*WHAT THE EXERCISE ASKS*:
Everything from the first line down to the line containing "106, 97), .9), t)" should be reproduced exactly; please include nothing else.

○ ○ ○

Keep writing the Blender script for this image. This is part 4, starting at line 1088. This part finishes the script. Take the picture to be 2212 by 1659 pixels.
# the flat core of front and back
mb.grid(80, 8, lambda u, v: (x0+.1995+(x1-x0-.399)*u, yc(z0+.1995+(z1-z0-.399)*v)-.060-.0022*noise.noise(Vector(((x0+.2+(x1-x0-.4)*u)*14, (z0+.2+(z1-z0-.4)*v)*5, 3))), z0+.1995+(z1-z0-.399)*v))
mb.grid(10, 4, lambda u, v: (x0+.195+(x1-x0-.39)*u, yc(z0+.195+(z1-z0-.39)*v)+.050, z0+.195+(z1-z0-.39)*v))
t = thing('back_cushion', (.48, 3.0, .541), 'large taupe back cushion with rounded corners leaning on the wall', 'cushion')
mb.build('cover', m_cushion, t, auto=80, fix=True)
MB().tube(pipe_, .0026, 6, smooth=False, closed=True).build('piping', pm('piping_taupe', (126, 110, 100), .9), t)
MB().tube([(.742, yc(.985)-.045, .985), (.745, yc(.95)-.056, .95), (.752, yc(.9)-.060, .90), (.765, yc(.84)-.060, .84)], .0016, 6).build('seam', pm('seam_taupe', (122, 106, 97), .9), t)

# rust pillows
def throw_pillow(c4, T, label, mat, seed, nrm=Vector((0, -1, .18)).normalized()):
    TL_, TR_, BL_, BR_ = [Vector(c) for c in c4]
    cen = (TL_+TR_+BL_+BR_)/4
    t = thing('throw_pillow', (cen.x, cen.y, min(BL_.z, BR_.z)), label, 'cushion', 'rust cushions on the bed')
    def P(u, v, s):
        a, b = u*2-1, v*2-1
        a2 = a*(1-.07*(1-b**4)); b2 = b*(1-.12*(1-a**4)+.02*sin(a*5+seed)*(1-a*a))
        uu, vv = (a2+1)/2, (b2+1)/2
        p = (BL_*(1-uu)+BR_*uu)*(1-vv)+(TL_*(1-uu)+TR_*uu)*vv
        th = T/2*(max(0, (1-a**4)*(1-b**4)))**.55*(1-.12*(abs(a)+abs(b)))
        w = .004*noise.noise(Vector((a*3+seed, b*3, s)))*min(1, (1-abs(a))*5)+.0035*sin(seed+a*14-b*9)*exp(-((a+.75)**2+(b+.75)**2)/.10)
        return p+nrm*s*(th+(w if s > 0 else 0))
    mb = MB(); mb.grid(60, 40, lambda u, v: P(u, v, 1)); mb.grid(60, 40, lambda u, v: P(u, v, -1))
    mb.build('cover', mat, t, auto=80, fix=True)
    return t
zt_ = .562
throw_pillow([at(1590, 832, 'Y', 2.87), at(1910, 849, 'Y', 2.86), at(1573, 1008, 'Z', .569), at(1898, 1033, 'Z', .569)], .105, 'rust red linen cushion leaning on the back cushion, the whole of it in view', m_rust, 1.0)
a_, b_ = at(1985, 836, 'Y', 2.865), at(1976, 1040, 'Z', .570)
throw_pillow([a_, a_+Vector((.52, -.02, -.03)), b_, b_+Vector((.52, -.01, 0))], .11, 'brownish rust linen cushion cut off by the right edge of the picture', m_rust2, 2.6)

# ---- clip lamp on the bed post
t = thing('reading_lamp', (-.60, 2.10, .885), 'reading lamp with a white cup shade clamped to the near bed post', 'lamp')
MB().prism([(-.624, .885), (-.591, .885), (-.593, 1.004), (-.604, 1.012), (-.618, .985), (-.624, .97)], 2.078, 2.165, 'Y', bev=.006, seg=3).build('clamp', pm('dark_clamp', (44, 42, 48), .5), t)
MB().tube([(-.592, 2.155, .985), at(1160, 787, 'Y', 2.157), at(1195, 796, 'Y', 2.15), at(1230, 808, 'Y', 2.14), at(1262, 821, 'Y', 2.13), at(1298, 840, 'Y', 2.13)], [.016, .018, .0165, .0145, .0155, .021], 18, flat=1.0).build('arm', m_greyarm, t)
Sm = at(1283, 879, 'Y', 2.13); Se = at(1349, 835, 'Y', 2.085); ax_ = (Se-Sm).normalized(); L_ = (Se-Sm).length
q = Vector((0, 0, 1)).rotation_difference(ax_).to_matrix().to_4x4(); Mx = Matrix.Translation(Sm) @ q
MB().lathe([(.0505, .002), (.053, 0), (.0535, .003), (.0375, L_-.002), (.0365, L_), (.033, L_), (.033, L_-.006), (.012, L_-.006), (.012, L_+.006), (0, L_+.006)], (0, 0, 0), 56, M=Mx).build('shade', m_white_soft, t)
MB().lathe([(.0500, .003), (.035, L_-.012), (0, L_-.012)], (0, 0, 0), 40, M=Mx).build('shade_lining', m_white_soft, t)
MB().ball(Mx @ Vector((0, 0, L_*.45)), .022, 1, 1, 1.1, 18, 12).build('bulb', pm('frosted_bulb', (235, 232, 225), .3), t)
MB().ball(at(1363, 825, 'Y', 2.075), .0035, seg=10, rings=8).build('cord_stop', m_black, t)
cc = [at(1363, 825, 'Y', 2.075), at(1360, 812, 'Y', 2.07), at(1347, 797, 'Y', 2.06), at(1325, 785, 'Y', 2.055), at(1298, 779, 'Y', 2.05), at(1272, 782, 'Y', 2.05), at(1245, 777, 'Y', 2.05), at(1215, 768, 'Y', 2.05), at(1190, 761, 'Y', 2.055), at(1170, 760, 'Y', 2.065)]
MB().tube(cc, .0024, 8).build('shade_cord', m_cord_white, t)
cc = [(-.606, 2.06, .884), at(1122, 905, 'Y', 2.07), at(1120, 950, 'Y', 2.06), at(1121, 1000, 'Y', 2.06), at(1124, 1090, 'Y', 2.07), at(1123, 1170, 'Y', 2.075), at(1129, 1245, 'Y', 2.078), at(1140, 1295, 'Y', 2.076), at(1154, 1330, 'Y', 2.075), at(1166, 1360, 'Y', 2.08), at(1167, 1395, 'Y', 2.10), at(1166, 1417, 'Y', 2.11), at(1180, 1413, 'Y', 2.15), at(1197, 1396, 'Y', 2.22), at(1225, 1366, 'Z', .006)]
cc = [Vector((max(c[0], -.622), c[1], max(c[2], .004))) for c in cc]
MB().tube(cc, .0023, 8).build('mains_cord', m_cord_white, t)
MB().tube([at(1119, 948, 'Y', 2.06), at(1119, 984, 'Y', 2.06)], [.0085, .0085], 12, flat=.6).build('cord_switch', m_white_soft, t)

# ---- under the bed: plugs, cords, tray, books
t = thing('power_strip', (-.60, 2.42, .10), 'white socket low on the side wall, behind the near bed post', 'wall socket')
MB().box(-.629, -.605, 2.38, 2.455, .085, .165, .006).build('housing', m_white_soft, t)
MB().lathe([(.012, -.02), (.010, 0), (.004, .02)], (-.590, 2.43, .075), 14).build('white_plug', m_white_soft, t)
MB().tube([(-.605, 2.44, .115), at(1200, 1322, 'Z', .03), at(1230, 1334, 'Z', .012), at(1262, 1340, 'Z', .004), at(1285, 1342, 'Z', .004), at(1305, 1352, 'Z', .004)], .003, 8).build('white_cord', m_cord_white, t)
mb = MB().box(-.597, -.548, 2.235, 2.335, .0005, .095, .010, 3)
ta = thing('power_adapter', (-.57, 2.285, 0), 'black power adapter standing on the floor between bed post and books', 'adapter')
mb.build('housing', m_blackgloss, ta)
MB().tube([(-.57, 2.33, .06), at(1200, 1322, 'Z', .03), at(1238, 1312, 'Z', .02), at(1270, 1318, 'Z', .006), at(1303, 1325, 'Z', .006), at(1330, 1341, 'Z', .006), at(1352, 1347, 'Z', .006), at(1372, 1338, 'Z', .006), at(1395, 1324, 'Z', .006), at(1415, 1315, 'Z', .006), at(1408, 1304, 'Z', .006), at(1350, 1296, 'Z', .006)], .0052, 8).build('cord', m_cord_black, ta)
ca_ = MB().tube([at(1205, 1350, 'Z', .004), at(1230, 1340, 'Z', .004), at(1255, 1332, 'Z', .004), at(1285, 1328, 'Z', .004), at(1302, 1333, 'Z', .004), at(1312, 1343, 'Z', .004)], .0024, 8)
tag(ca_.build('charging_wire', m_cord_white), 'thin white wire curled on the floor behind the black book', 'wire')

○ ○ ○

*CORRECT RESULT*:
Keep writing the Blender script for this image. This is part 4, starting at line 1088. This part finishes the script. Take the picture to be 2212 by 1659 pixels.
# the flat core of front and back
mb.grid(80, 8, lambda u, v: (x0+.1995+(x1-x0-.399)*u, yc(z0+.1995+(z1-z0-.399)*v)-.060-.0022*noise.noise(Vector(((x0+.2+(x1-x0-.4)*u)*14, (z0+.2+(z1-z0-.4)*v)*5, 3))), z0+.1995+(z1-z0-.399)*v))
mb.grid(10, 4, lambda u, v: (x0+.195+(x1-x0-.39)*u, yc(z0+.195+(z1-z0-.39)*v)+.050, z0+.195+(z1-z0-.39)*v))
t = thing('back_cushion', (.48, 3.0, .541), 'large taupe back cushion with rounded corners leaning on the wall', 'cushion')
mb.build('cover', m_cushion, t, auto=80, fix=True)
MB().tube(pipe_, .0026, 6, smooth=False, closed=True).build('piping', pm('piping_taupe', (126, 110, 100), .9), t)
MB().tube([(.742, yc(.985)-.045, .985), (.745, yc(.95)-.056, .95), (.752, yc(.9)-.060, .90), (.765, yc(.84)-.060, .84)], .0016, 6).build('seam', pm('seam_taupe', (122, 106, 97), .9), t)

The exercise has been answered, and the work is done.